**EXERCISE OBJECTIVE:** Up to and including the line containing "t = wall_cab('near", please reproduce the lines of the listing below, starting from the top.

**LISTED RECORDS:**
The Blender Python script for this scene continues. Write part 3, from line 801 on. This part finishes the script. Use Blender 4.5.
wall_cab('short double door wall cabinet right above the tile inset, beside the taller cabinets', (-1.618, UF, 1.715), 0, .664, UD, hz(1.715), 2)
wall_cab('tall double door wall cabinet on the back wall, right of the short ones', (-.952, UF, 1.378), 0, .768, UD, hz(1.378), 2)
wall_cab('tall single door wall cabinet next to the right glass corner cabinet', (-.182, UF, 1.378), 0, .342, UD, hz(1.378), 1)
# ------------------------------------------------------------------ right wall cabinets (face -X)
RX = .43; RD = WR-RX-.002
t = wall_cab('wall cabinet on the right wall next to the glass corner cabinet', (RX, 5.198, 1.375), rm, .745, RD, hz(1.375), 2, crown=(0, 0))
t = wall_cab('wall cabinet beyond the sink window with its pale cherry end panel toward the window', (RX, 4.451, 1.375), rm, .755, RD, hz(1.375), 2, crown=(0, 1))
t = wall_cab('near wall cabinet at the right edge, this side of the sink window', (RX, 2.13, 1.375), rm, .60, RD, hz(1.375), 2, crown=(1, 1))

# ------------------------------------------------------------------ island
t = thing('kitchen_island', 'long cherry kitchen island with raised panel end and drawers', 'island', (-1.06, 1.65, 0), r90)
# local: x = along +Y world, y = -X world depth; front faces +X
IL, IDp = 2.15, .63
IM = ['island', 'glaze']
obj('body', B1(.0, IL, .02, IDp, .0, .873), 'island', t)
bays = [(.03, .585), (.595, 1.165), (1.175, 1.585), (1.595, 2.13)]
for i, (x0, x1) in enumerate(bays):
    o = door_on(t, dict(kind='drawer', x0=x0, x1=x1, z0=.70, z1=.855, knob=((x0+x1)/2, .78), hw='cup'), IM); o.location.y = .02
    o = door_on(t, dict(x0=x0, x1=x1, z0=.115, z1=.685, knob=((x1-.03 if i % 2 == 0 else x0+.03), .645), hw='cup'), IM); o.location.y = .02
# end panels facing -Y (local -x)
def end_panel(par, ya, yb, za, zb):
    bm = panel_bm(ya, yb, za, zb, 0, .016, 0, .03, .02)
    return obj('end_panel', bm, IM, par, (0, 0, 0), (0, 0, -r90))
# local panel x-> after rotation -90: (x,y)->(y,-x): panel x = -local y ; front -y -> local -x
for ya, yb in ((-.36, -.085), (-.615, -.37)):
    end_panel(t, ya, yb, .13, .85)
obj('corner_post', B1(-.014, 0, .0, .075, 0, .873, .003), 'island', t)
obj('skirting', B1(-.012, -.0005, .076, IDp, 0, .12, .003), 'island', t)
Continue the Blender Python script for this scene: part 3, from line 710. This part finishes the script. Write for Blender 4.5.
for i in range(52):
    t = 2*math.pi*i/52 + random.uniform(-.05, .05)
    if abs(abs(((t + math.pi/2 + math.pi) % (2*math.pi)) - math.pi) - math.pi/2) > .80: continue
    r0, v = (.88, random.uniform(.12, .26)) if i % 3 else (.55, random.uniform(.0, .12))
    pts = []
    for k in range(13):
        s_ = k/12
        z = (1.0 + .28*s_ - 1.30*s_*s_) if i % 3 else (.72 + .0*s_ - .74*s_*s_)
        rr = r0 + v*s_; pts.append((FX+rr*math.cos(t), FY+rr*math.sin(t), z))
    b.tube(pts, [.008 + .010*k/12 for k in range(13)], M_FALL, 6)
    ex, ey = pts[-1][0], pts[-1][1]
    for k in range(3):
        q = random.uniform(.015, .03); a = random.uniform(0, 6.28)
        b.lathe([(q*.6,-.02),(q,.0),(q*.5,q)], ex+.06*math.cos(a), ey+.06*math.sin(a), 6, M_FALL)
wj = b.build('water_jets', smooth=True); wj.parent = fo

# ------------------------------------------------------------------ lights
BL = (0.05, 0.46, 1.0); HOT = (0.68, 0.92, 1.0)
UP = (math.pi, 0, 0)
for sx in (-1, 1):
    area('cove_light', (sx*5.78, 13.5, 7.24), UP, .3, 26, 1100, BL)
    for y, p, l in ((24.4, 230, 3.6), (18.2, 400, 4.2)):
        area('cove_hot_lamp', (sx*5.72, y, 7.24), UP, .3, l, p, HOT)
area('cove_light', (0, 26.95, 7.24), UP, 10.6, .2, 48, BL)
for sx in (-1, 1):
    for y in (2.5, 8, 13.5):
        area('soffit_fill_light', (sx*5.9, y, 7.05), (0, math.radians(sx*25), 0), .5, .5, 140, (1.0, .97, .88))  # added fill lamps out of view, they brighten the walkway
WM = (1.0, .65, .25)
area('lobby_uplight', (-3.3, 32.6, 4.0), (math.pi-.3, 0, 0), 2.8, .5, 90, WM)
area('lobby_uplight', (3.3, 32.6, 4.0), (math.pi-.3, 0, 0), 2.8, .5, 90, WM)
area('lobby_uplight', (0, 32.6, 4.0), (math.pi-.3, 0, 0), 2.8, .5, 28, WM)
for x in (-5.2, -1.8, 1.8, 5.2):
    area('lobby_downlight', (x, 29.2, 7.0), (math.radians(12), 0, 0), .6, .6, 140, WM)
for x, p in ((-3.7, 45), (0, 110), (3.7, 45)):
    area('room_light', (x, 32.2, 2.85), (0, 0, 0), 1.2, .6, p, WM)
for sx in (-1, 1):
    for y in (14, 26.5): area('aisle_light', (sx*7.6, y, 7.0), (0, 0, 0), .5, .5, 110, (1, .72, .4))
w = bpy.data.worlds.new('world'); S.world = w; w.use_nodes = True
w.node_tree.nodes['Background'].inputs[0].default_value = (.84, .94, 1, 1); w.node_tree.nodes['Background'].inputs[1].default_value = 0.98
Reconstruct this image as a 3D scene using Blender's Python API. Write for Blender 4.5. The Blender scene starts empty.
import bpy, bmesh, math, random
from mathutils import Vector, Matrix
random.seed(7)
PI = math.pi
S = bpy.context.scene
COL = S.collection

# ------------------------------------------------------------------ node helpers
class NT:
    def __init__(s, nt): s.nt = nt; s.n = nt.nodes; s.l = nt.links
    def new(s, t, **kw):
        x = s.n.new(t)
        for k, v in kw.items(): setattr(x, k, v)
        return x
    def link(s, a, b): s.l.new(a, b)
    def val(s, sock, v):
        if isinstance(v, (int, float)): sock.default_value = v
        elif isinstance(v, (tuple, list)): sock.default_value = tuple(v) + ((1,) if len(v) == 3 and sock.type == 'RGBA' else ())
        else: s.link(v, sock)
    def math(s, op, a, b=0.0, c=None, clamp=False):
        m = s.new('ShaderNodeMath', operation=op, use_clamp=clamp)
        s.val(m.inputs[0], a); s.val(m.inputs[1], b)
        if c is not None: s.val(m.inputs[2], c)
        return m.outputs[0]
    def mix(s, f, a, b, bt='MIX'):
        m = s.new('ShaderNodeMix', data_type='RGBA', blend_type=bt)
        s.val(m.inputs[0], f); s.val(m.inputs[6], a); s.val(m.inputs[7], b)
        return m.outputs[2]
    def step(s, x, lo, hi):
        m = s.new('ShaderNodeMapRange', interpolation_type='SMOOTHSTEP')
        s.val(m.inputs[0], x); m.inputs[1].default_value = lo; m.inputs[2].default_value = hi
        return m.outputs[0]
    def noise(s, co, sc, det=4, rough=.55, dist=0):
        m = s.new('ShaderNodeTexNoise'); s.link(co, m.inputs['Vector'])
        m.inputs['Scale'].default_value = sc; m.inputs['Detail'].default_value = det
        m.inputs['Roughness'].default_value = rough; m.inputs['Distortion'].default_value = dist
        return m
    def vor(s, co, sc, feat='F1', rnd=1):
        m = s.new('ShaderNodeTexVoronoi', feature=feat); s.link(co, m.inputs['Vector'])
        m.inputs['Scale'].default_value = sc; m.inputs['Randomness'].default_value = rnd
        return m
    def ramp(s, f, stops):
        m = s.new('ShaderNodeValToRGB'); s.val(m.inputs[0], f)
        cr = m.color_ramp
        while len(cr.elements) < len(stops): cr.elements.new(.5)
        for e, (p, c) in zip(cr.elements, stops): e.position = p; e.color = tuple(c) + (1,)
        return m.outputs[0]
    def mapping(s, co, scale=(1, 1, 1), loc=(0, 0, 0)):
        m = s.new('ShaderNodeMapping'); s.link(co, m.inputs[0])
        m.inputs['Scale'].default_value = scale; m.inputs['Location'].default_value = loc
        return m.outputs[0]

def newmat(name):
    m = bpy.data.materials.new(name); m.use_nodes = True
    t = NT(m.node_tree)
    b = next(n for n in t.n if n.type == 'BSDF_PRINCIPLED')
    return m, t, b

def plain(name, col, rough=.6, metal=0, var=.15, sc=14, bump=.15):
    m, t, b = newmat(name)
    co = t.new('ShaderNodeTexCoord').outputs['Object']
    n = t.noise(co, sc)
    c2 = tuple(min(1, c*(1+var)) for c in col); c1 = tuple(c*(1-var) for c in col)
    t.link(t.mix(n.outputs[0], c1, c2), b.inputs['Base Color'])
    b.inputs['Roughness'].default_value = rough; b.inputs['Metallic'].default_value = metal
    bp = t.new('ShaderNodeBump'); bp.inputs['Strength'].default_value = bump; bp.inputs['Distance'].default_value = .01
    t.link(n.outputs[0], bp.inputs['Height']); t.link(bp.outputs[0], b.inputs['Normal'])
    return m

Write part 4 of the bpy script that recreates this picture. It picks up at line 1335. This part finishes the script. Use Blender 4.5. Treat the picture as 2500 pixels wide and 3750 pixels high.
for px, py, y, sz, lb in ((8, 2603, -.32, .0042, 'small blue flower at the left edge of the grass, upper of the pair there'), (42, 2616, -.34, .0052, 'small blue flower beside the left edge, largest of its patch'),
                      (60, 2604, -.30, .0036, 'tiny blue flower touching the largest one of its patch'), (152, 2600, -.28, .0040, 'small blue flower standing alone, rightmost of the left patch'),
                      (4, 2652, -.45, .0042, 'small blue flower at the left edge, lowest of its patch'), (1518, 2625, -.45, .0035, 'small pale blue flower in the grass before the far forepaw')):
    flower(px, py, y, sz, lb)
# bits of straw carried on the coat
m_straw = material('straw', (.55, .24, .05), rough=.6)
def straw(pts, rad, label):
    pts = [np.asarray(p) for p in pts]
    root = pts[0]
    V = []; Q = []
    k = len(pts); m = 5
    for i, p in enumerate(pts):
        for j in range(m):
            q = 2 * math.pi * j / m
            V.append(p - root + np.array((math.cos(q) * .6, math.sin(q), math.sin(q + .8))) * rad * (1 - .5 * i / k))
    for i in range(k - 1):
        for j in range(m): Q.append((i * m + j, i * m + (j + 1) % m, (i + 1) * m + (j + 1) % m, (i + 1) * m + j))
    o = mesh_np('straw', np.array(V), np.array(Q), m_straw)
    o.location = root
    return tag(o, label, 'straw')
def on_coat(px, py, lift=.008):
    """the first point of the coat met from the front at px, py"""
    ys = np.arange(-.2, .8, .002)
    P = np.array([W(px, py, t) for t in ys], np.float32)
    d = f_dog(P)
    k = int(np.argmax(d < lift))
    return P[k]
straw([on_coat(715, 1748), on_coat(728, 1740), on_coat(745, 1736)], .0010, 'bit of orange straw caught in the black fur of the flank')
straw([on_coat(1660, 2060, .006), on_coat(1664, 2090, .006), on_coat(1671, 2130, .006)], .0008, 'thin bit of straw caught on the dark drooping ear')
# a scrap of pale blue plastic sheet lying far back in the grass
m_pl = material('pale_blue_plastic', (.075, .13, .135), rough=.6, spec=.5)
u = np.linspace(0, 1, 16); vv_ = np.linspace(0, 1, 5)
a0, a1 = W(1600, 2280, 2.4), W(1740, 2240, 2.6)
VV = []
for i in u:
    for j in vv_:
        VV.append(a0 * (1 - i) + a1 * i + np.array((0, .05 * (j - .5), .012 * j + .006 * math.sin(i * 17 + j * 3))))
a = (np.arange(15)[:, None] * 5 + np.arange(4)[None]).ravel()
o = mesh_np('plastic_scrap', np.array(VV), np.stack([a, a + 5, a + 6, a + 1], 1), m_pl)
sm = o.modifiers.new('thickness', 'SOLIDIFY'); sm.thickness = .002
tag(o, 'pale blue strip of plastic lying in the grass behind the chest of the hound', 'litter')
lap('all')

**ANSWER TO THIS TASK:**
The Blender Python script for this scene continues. Write part 3, from line 801 on. This part finishes the script. Use Blender 4.5.
wall_cab('short double door wall cabinet right above the tile inset, beside the taller cabinets', (-1.618, UF, 1.715), 0, .664, UD, hz(1.715), 2)
wall_cab('tall double door wall cabinet on the back wall, right of the short ones', (-.952, UF, 1.378), 0, .768, UD, hz(1.378), 2)
wall_cab('tall single door wall cabinet next to the right glass corner cabinet', (-.182, UF, 1.378), 0, .342, UD, hz(1.378), 1)
# ------------------------------------------------------------------ right wall cabinets (face -X)
RX = .43; RD = WR-RX-.002
t = wall_cab('wall cabinet on the right wall next to the glass corner cabinet', (RX, 5.198, 1.375), rm, .745, RD, hz(1.375), 2, crown=(0, 0))
t = wall_cab('wall cabinet beyond the sink window with its pale cherry end panel toward the window', (RX, 4.451, 1.375), rm, .755, RD, hz(1.375), 2, crown=(0, 1))
t = wall_cab('near wall cabinet at the right edge, this side of the sink window', (RX, 2.13, 1.375), rm, .60, RD, hz(1.375), 2, crown=(1, 1))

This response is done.